Before he was an MP, Maguire’s Conservative colleagues in the Harper government ended the Winnipeg-based wheat board’s monopoly in August 2012.

The decision was hugely controversial.

Groups of farmers in Alberta and southern Manitoba had long wanted an open-market system. In March 1996, a group of roughly 40 Manitoba farmers illegally crossed into North Dakota with grain, as a protest that landed at least one farmer in jail.

But others wanted to keep the government system, arguing it delivered stable compensation for northern farmers and shifted risks onto Ottawa. The CWB’s own plebiscite found a majority of customers wanted to retain the monopoly, and audited reports that found less than 10 per cent of profits paid for overhead costs.

A decade later, Canadian agriculture has changed drastically, but the debate hasn’t ended over whether the Canadian Wheat Board helped or hindered farmers.

“Unfortunately, it’s really hard to do any empirical analysis to shed light on this,” said James Vercammen, a food economist at the University of British Columbia.

Farming groups had provincial wheat pools created after the First World War, when sky-high prices for Canadian grain dropped by half. Those pools bought and marketed grain abroad until the Great Depression wreaked havoc on agriculture.

At the request of western provinces, Ottawa created the Canadian Wheat Board in 1935, a monopoly that used small-scale grain elevators and a subsidized railway network to get grains to ports.

“It allowed for the viability of elevator companies and predictability of the industry, but it didn’t offer the types of competitive pricing that is out there today,” Maguire argues.

Wheat was a steady commodity for global markets in the 1900s, when only specialized officials living abroad could predict demand and prices for grains.

But the latter half of the century saw changing market demands and agricultural innovation, with farmers shifting to soybeans, canola and lentils. Those commodities had always been sold on the open market, relegating wheat and barley to rotational crops.

And online services allowed farmers to find buyers abroad — and notice a huge price disparity with what American farmers were earning for wheat.

Saskatchewan farmer Stewart Wells argues the wheat board did a poor job of explaining how its research abroad and management of currency-fluctuation risks had benefited farmers.

“They were truly incapable of understanding what they were trying so hard to destroy,” said Wells, vice-president of the National Farmers Union.

It didn’t help that parliamentary hearings into shelving the wheat board had limited testimony to the capital, while Federal Court found the Harper government broke the law by not adequately consulting farmers.

“There was a series of this mythology, about all these things that would have happened if the wheat board just disappeared.”

For example, the old system restricted who could operate a flour mill, and opponents argued that they could open numerous pasta-processing plants once the market opened. But Statistics Canada shows little change in flour milling since 2010, while there is inconsistent data on domestic pasta production.
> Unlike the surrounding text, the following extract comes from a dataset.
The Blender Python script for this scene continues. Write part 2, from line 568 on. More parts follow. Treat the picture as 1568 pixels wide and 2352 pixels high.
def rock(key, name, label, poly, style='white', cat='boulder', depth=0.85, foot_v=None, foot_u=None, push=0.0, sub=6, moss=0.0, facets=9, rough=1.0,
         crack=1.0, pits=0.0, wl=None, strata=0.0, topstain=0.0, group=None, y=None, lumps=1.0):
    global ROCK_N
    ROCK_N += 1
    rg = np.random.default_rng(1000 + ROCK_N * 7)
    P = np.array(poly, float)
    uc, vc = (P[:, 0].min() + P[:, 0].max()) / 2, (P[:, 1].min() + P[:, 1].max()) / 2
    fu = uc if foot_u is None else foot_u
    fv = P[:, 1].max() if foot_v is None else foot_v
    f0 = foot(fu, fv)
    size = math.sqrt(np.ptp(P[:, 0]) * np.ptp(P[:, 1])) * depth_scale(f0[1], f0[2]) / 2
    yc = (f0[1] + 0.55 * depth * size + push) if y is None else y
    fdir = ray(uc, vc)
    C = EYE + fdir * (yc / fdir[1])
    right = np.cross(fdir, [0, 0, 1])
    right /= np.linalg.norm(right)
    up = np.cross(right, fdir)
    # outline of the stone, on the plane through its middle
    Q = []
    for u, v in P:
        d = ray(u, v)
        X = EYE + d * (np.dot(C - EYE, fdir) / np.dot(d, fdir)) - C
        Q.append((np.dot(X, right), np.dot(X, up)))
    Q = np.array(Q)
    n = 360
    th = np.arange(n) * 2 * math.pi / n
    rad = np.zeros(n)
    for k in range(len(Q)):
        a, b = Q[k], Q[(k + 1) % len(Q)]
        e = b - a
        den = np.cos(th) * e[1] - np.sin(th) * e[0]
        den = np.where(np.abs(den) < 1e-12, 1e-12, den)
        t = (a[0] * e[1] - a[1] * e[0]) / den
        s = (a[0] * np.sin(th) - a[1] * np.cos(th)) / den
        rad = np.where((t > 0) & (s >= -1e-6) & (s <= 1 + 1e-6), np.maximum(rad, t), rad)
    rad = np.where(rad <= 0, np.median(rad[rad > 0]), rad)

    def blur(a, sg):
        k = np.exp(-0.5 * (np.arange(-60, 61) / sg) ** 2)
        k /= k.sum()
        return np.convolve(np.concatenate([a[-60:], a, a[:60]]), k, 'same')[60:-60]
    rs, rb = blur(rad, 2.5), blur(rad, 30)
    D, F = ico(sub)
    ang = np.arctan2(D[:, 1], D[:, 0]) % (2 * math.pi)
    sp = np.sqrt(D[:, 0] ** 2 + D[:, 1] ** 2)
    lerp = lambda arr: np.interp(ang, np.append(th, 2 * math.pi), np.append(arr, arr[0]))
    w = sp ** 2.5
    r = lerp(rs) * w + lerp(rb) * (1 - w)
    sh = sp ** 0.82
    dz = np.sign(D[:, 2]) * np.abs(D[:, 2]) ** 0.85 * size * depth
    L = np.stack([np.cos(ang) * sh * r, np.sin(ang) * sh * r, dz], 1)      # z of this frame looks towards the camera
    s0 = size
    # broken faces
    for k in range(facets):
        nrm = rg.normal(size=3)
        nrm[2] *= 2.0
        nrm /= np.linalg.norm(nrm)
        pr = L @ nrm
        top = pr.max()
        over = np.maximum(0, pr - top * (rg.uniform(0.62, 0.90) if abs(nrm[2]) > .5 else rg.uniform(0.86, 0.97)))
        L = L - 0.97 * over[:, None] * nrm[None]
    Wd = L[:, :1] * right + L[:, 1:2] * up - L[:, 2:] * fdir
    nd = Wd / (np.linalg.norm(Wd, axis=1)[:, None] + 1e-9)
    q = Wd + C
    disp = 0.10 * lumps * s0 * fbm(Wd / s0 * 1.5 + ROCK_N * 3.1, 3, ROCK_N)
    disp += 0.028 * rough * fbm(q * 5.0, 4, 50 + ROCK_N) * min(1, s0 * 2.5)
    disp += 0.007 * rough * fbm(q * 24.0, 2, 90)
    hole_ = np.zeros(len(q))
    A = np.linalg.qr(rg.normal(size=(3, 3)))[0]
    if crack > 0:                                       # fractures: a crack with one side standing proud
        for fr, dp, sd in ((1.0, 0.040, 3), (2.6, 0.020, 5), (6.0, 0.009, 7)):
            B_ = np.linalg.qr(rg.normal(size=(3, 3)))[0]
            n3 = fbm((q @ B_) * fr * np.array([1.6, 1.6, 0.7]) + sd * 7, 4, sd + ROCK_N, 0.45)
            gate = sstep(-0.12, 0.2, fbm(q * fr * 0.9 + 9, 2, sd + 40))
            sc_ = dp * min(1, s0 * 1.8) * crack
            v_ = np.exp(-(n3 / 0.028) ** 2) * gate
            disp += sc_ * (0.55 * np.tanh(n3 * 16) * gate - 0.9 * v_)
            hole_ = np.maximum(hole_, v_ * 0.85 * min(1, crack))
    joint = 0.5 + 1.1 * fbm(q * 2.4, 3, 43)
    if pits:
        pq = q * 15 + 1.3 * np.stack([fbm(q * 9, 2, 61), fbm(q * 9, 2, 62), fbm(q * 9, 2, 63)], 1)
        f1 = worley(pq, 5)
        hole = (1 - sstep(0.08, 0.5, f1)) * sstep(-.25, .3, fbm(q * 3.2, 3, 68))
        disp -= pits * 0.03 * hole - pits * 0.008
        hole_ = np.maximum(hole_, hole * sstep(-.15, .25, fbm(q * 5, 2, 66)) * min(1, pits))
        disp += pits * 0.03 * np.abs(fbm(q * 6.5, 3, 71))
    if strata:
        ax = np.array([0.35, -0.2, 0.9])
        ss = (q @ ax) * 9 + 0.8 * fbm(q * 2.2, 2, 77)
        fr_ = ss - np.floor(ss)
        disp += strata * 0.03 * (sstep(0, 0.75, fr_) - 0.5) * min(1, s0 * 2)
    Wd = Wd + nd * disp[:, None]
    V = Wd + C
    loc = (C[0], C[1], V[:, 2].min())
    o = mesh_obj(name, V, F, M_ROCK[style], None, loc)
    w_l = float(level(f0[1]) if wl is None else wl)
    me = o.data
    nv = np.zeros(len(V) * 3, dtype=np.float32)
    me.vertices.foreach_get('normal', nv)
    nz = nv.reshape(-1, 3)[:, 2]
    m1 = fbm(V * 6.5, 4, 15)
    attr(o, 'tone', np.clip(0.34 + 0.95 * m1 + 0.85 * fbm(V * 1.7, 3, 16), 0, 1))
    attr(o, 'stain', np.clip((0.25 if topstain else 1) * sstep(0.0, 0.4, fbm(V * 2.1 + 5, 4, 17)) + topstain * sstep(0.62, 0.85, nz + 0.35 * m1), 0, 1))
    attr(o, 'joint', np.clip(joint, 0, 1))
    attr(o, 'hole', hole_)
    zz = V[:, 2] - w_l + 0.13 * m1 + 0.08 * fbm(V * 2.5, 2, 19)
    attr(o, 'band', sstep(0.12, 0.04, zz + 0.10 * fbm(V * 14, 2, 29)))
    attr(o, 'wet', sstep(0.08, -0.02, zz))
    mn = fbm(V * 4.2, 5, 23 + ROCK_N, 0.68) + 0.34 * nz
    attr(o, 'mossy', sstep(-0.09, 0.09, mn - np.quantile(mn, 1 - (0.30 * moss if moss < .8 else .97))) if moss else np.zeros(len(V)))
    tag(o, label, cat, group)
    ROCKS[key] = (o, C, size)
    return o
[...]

SEAN KILPATRICK / CANADIAN PRESS FILES
                                “It allowed for the viability of elevator companies and predictability of the industry, but it didn’t offer the types of competitive pricing that is out there today’,” MP Larry Maguire said.
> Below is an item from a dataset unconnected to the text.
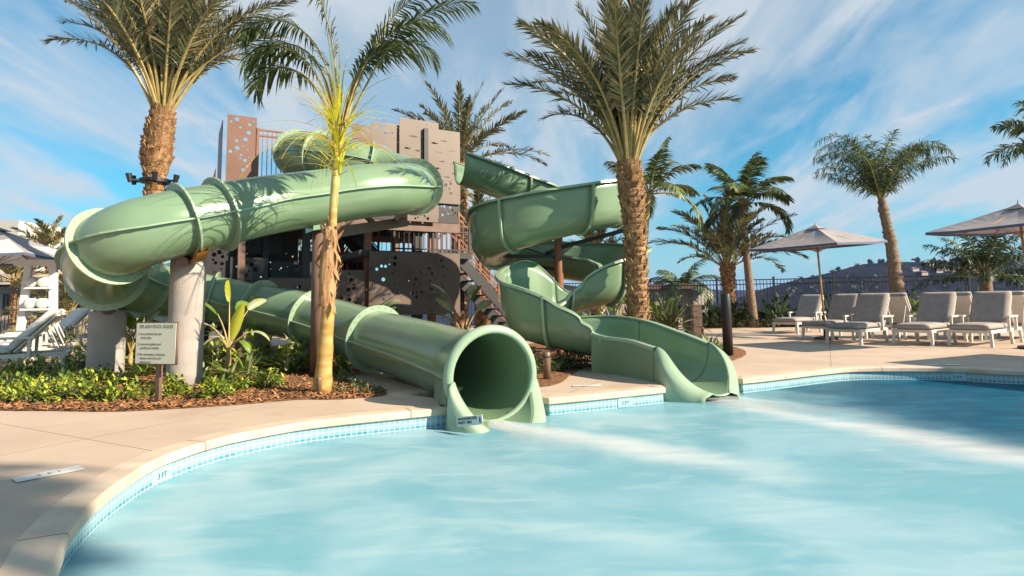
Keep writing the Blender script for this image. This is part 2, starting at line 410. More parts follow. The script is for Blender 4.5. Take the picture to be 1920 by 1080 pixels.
# ------------------------------------------------------------------ water (silky: long churned surface, foam trails from both slides)
J1a, J1b = G(925, 790, WATER_Z), G(1250, 850, WATER_Z)
J2a, J2b = G(1310, 745, WATER_Z), G(1900, 855, WATER_Z)
def water_mat():
    m = bpy.data.materials.new('pool_water'); m.use_nodes = True; t = m.node_tree; b = t.nodes['Principled BSDF']; L = t.links
    geo = t.nodes.new('ShaderNodeNewGeometry'); P = geo.outputs['Position']
    sp = t.nodes.new('ShaderNodeSeparateXYZ'); L.new(P, sp.inputs[0]); X, Y = sp.outputs[0], sp.outputs[1]
    def nz(scale, det, stretch, rot=0.0, dist=0.0):
        mp = t.nodes.new('ShaderNodeMapping'); mp.inputs['Scale'].default_value = stretch; mp.inputs['Rotation'].default_value = (0, 0, rot); L.new(P, mp.inputs[0])
        n = t.nodes.new('ShaderNodeTexNoise'); n.inputs['Scale'].default_value = scale; n.inputs['Detail'].default_value = det; n.inputs['Distortion'].default_value = dist
        L.new(mp.outputs[0], n.inputs['Vector']); return n.outputs['Fac']
    def mr(v, a, c, lo=0.0, hi=1.0, sm=True):
        n = t.nodes.new('ShaderNodeMapRange'); n.interpolation_type = 'SMOOTHSTEP' if sm else 'LINEAR'
        for k, x in zip(('From Min', 'From Max', 'To Min', 'To Max'), (a, c, lo, hi)): n.inputs[k].default_value = x
        L.new(v, n.inputs['Value']); return n.outputs[0]
    def mix(f, a, c):
        n = t.nodes.new('ShaderNodeMix'); n.data_type = 'RGBA'
        if isinstance(f, float): n.inputs['Factor'].default_value = f
        else: L.new(f, n.inputs['Factor'])
        for k, x in (('A', a), ('B', c)):
            if isinstance(x, tuple): n.inputs[k].default_value = (*x, 1)
            else: L.new(x, n.inputs[k])
        return n.outputs['Result']
    mm = lambda op, a, c=None, cl=False: M(t, op, a, c, cl)
    soft = nz(0.9, 3, (1, 1, 1), 0, 0.6); fine = nz(3.2, 6, (0.5, 1.5, 1), R(-12), 0.8)
    base = mix(mr(soft, 0.36, 0.66), (0.175, 0.375, 0.455), (0.295, 0.465, 0.535))
    base = mix(mr(fine, 0.44, 0.78, 0, 0.42), base, (0.48, 0.59, 0.61))
    # deep end to the right: darker blue, with palm and parasol shade painted in
    q = mm('ADD', mm('MULTIPLY', X, 0.9), mm('MULTIPLY', Y, 0.25)); q = mm('ADD', q, mm('MULTIPLY', mm('SUBTRACT', soft, 0.5), 2.0))
    deep = mr(q, 4.0, 5.5)
    deep_shade_col = mix(mr(fine, 0.42, 0.7, 0, 0.6), (0.001, 0.065, 0.125), (0.008, 0.14, 0.235))
    base = mix(deep, base, deep_shade_col)
    def trail(a, c, w0, w1, Lmax):
        d = (c - a); d.z = 0; d.normalize()
        rx = mm('SUBTRACT', X, a.x); ry = mm('SUBTRACT', Y, a.y)
        u = mm('ADD', mm('MULTIPLY', rx, d.x), mm('MULTIPLY', ry, d.y)); v = mm('SUBTRACT', mm('MULTIPLY', ry, d.x), mm('MULTIPLY', rx, d.y))
        v = mm('ADD', v, mm('MULTIPLY', mm('SUBTRACT', nz(1.2, 3, (1, 1, 1)), 0.5), 0.35))
        wid = mm('ADD', w0, mm('MULTIPLY', mm('MAXIMUM', u, 0.0), w1))
        g = mm('DIVIDE', mm('ABSOLUTE', v), wid)
        core = mr(g, 0.0, 1.0, 1.0, 0.0)
        along = mm('MULTIPLY', mr(u, -0.25, 0.1), mr(u, Lmax * 0.45, Lmax, 1.0, 0.0))
        st = nz(2.6, 6, (0.35, 2.4, 1), math.atan2(-d.y, d.x), 0.3)
        return mm('MULTIPLY', mm('MULTIPLY', core, along), mr(st, 0.28, 0.62, 0.55, 1.0), True)
    foam = mm('MAXIMUM', trail(J1a.copy(), J1b.copy(), 0.20, 0.10, 3.4), trail(J2a.copy(), J2b.copy(), 0.28, 0.085, 6.5), True)
    base = mix(mm('MULTIPLY', foam, 0.76), base, (0.70, 0.70, 0.70))
    L.new(base, b.inputs['Base Color'])
    b.inputs['Roughness'].default_value = 0.3; b.inputs['IOR'].default_value = 1.33; b.inputs['Specular IOR Level'].default_value = 0.13
    bp = t.nodes.new('ShaderNodeBump'); bp.inputs['Strength'].default_value = 0.16; bp.inputs['Distance'].default_value = 0.05
    hgt = mm('ADD', mm('MULTIPLY', nz(2.2, 4, (0.7, 1.6, 1), R(10), 0.4), 1.0), mm('MULTIPLY', foam, 0.3))
    L.new(hgt, bp.inputs['Height']); L.new(bp.outputs[0], b.inputs['Normal'])
    tr = t.nodes.new('ShaderNodeBsdfTransparent'); tr.inputs[0].default_value = (0.55, 0.88, 0.92, 1); mx = t.nodes.new('ShaderNodeMixShader')
    mx.inputs[0].default_value = 0.88; L.new(tr.outputs[0], mx.inputs[1]); L.new(b.outputs[0], mx.inputs[2]); L.new(mx.outputs[0], t.nodes['Material Output'].inputs[0])
    return m
M_water = water_mat()
wl = off(POOL, 0.012)
wobj = curve_mesh('pool_water', [wl], 0.0, M_water, None, Matrix.Translation((0, 0, WATER_Z)))
struct(wobj)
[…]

SEAN KILPATRICK / CANADIAN PRESS FILES

“It allowed for the viability of elevator companies and predictability of the industry, but it didn’t offer the types of competitive pricing that is out there today’,” MP Larry Maguire said.
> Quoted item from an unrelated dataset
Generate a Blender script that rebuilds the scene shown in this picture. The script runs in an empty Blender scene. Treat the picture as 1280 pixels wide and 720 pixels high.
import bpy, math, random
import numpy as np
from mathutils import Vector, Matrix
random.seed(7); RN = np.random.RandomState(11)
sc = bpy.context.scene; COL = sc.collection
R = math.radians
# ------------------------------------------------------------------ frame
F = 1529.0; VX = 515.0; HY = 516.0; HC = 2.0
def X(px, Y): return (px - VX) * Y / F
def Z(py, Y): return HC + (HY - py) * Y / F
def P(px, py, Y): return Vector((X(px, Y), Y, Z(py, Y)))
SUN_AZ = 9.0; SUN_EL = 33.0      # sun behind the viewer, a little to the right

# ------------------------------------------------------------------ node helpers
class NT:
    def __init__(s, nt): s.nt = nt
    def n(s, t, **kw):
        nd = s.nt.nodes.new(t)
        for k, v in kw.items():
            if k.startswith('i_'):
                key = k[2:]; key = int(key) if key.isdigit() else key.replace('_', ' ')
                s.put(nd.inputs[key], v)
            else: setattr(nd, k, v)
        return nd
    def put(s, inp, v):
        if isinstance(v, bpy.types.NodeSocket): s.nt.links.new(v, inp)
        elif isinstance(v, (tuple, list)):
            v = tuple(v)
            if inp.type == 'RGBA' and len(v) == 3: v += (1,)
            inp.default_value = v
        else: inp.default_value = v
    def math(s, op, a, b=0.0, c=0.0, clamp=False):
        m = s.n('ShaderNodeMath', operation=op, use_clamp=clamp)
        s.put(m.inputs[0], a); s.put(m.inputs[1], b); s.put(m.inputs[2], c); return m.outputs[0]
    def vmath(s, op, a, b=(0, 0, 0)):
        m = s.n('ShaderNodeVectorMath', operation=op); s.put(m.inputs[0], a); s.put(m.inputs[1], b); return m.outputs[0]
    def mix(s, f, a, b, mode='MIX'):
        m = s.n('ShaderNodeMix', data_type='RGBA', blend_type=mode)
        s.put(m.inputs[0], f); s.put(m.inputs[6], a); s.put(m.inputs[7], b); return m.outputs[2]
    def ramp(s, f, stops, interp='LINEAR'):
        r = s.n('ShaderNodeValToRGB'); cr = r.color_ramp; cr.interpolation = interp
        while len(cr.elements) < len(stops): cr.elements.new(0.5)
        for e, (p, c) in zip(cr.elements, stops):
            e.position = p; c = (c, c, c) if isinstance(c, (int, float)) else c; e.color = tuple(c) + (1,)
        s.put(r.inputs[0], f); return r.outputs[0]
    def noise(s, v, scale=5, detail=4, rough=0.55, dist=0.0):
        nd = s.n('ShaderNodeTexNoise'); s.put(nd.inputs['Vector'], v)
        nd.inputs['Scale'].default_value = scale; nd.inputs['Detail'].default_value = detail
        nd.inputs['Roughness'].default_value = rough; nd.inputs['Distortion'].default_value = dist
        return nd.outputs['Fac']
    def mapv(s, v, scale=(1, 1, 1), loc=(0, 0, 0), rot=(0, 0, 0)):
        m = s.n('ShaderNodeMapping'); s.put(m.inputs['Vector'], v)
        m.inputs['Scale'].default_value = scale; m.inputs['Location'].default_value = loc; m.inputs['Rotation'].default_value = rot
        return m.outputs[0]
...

Maguire argues the shift to an open market prompted Manitoba’s agriculture sector to pivot from crops to livestock, since being so far from major ports drove up the price of the province’s wheat. To him, that’s what led to a booming hog industry.

“It was extremely important for the diversification and processing in the Prairies,” he said.

“It certainly has levelled the playing field even more for the opportunity to raise livestock in Western Canada.”

But the adjustment hasn’t benefited all of Manitoba. The monopoly had used the Hudson Bay Railway to ship grain through the Port of Churchill, and the end of the monopoly meant no grain left the port for four years.

The town still hasn’t recovered from the layoffs, with only occasional grain shipments during the port’s open season. To Maguire, the lack of private demand suggests it wasn’t profitable, and that the monopoly’s choices ended up undercutting profits for farmers.

Wells counters that farmers now sell their grain at a single point of time, instead of Ottawa sending top-up cheques when the wheat board was able to sell at higher-than-expected prices.

“It had a totally different marketing mandate than what the private companies have now,” he said.

As an economist, Vercammen says it’s impossible to actually tell what impact the closure of the wheat board has had on farmers, given other factors such as global supply shocks, climate change, a deregulated rail sector and more tech-savvy farmers.

What is clear is that the lack of a monopoly has shifted power to multinational corporations, he said.

“The smaller farmers certainly benefited from the price pooling.”

Agriculture companies now operate fewer, but larger-capacity elevators, and play a larger role in transporting and marketing grain. Economies of scale suggest those companies are making more revenues, and farmers are still debating whether that has meant more revenue for their vocation.

Vercammen, who grew up farming near Carlyle, Sask., says it’s likely the change has meant more profits for some and losses for others.

“The wheat board provided the advantage that allowed everybody equitable opportunity for marketing and getting the average price,” he said.

“There are two sides to all of these arguments.”